Former Israeli soldier attacked on Berlin street

A former Israeli soldier was attacked in the German capital Berlin, police said Saturday, with one or several unknown assailants spraying him with an irritant and throwing him to the ground.

Former Israeli soldier attacked on Berlin street
Israeli soldiers on operation near the Gaza Strip. Photo: dpa | Ilia Yefimovich

The 29-year-old was wearing a top with the Israel Defence Forces (IDF) logo when the attackers started harassing him on Friday about his religion, the police added, calling it “an anti-Semitic attack”.

Officers are seeking the assailants, who fled immediately after the attack, on suspicion of a politically-motivated crime.

Saturday is the second anniversary of an attack by a far-right gunman on a synagogue in the eastern German city of Halle, who killed two in a rampage when he failed to break into the house of worship.

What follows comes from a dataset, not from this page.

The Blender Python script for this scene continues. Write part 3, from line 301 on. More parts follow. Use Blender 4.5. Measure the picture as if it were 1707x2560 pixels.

It was one of a string of incidents that led authorities to declare the far right and neo-Nazis Germany’s top security threat.

Also this week, a musician claimed he was turned away from a hotel in eastern city Leipzig for wearing a Star-of-David pendant.

While the allegations prompted a fierce response from a Jewish community unsettled by increasing anti-Semitic crimes, several investigations have been mounted into contradictory accounts of the incident.

In 2019, police recorded 2,032 anti-Semitic crimes, an increase of 13 percent year-on-year.

“The threat is complex and comes from different directions” from jihadists to the far right, the federal government’s commissioner for the fight against anti-Semitism Felix Klein said recently.